If feminizing or gender-neutralizing a language is an effective strategy for altering thinking about who gets to be the first sex, Ukraine provides a counterexample. Take Russia as a control group. The status of women has always been virtually indistinguishable in the two countries, with women facing the same issues, such as trafficking, workplace harassment, access to contraception, and family violence. The resemblance is not surprising, considering that the peoples of the two countries are very similar in mentality, even if they use opposite genders for the word “person.”
Then why bother changing language here? It would be creepier if that “reprogramming” strategy Now This is pushing actually worked, if people would begin thinking differently once expressions such as “you guys” are eliminated, but it’s creepy enough that it doesn’t.
There is no doubt in my mind that language carries traces of patriarchy — think how last names are passed on — yet I find it difficult to accept the premise that this history, lingering on the tips of our tongues, erases women. If a common word such as “guys” really is so perilous, how do American colleges, for instance, manage to graduate more women than men? Maybe “you guys” doesn’t mean “listen, men.” It probably means “you guys,” as in “everyone,” as people have used it for some time.

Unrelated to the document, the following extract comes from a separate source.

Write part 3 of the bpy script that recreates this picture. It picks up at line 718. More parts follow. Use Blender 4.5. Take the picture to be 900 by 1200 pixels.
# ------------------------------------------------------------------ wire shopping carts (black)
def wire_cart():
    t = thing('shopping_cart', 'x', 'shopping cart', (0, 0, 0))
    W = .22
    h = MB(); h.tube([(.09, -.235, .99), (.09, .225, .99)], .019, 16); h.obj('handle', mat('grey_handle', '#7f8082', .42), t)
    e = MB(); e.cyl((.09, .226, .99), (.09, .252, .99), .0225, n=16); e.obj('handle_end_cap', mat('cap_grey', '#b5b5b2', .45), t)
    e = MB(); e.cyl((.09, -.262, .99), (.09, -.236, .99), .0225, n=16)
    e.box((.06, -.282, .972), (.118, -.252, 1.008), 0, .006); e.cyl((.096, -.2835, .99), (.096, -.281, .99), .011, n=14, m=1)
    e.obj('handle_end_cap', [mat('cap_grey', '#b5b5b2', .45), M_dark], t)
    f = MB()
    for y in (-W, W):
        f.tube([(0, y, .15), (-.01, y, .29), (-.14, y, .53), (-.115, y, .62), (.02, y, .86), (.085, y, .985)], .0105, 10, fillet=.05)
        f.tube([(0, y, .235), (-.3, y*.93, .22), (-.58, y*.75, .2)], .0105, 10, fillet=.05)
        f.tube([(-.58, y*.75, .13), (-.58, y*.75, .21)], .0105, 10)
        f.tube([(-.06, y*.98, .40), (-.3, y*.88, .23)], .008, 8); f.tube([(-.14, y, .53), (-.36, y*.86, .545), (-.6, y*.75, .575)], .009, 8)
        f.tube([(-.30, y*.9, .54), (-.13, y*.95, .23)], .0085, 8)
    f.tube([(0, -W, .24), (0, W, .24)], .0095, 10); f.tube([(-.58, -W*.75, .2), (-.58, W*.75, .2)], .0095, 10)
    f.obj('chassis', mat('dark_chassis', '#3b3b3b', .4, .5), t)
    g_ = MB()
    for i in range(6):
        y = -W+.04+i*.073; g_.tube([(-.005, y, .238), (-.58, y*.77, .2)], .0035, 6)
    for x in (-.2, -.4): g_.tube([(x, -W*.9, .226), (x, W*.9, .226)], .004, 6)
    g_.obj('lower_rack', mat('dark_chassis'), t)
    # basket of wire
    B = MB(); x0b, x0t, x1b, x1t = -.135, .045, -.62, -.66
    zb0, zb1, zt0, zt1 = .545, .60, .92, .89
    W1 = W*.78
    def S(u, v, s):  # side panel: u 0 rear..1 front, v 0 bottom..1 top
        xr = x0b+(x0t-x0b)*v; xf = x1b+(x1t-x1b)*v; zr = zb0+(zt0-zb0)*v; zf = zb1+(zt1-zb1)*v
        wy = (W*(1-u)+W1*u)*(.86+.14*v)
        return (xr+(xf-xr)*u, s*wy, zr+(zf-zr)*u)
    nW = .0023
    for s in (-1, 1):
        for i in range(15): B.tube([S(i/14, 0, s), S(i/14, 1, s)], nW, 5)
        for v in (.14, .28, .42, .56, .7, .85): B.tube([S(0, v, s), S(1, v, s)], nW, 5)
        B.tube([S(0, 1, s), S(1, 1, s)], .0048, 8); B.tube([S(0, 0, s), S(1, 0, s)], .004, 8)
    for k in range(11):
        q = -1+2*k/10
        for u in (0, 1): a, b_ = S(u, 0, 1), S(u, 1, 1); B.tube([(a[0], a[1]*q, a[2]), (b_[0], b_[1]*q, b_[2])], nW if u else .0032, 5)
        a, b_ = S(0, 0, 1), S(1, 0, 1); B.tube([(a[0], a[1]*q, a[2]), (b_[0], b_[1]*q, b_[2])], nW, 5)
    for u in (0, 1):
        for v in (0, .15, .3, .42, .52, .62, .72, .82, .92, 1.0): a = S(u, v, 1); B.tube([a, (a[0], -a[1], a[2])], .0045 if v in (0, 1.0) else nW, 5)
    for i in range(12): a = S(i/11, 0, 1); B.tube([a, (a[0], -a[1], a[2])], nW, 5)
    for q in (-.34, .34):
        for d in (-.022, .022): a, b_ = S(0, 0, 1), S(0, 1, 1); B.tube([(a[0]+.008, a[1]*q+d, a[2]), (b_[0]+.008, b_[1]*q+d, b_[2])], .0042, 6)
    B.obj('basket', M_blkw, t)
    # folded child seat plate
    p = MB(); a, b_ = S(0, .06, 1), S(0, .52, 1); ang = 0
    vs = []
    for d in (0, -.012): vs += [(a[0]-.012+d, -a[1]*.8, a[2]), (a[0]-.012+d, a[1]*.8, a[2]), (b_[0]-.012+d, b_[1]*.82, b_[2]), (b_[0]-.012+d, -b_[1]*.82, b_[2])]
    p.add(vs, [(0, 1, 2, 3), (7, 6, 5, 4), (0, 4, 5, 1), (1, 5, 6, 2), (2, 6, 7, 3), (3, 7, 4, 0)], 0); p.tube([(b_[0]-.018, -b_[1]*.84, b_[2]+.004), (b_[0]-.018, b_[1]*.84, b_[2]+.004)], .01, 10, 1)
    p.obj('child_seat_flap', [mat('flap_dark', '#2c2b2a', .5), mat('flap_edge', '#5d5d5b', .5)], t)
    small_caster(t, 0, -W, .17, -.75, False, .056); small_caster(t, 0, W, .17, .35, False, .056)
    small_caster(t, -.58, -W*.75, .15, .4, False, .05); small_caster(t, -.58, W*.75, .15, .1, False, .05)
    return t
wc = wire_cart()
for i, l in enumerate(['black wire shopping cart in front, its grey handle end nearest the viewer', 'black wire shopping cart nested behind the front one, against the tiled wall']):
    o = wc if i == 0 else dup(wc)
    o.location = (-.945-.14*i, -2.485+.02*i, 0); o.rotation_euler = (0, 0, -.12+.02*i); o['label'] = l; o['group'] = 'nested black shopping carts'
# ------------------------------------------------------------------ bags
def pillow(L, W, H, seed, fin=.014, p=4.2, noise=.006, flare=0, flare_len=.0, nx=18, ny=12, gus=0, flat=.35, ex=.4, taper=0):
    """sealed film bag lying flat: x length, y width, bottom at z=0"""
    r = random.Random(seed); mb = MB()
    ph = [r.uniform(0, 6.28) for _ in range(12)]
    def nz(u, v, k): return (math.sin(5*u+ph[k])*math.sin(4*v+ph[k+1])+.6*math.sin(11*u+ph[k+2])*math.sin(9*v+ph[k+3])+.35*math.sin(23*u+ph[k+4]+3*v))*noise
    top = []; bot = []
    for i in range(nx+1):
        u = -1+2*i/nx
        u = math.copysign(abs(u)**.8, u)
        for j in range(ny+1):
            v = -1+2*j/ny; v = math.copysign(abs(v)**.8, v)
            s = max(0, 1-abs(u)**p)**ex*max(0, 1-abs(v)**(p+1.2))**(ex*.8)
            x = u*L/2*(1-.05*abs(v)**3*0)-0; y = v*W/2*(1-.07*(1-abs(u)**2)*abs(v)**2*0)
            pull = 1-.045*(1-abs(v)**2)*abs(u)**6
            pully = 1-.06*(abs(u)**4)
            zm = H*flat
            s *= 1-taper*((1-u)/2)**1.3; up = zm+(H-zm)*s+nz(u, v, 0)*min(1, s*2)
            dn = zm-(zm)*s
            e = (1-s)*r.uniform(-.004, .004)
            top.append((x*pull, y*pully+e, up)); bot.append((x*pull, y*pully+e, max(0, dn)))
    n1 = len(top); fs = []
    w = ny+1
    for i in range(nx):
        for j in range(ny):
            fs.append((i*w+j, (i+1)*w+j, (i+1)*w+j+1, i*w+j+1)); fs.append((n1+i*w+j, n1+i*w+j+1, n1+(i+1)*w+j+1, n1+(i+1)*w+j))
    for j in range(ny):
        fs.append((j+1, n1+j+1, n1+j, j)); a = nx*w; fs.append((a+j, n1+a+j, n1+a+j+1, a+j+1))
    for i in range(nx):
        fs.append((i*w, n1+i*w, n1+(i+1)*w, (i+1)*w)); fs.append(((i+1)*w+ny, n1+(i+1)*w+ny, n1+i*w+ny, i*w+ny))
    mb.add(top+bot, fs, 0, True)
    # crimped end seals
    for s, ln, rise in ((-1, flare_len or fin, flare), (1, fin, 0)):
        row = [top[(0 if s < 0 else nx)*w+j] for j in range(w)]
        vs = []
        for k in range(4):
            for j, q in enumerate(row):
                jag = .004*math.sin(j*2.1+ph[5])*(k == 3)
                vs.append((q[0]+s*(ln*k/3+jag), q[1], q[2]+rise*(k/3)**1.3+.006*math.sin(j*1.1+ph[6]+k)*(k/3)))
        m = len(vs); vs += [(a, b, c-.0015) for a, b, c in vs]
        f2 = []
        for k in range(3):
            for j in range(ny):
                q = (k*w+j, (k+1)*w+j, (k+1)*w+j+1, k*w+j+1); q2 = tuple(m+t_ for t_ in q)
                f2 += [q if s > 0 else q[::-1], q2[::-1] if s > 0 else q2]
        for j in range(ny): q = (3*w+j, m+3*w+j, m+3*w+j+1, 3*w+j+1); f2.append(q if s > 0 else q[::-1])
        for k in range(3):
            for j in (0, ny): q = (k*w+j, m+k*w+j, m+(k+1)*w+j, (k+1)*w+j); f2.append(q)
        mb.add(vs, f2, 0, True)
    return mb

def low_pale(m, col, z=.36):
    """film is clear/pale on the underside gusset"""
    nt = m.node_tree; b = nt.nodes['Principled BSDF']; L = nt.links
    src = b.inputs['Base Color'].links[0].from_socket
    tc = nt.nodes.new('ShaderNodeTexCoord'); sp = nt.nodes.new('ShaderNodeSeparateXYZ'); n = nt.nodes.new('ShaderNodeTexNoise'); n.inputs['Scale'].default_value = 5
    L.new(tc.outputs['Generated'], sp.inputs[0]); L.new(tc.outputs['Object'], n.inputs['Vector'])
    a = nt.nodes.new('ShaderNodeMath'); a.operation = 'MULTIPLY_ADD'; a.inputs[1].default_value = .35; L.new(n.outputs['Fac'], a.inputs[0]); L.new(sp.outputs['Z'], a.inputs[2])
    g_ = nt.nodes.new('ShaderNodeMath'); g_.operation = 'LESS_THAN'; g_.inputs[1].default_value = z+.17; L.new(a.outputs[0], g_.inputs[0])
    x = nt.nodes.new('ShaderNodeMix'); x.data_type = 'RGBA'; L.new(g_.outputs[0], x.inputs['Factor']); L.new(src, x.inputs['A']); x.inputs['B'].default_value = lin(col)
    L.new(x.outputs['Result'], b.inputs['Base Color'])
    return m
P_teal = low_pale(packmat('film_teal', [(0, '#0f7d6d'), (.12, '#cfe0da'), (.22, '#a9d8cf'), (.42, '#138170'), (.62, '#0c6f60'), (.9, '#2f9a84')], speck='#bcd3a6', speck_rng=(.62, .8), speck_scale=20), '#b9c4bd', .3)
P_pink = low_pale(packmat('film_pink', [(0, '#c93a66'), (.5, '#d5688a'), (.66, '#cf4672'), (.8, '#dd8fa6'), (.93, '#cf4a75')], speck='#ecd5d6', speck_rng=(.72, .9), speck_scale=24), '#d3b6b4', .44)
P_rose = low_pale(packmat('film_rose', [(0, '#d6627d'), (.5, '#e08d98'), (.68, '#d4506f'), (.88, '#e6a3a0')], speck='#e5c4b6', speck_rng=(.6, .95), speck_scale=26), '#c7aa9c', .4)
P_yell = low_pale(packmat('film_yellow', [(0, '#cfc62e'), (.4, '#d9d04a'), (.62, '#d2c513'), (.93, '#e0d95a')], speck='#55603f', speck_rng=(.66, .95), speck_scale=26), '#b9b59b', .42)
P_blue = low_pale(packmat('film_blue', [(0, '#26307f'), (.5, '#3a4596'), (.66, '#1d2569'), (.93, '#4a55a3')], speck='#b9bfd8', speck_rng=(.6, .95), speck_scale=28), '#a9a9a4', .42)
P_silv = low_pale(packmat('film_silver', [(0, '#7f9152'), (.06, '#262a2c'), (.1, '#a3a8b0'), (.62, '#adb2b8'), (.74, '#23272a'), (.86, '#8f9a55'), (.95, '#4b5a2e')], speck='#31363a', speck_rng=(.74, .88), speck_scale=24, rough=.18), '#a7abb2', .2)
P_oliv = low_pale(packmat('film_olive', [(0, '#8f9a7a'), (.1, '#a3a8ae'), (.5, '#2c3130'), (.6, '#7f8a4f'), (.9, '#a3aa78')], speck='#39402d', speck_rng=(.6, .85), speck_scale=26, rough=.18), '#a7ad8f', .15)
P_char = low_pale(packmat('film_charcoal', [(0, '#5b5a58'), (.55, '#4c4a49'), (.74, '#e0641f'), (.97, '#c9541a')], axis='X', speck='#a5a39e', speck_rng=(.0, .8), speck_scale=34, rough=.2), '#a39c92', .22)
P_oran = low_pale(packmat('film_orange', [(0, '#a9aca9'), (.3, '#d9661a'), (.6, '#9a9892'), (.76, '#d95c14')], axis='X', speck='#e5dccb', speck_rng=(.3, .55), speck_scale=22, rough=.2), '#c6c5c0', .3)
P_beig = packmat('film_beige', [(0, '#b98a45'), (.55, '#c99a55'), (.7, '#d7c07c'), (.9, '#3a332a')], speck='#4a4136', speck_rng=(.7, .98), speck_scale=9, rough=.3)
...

The real reason certain feminists push this agenda — and I’m not sure if they do it subconsciously or semi-consciously — is because they can. Those who can get an entire country with a population of hundreds of millions to twist into some sort of linguistic contraption every time they are searching for a substitute for the word “man” have power, and they are not too shy to use it. If the real goal of feminists is to reprogram thinking, filling hearts with fear about uttering any third-person pronoun is a good place to start.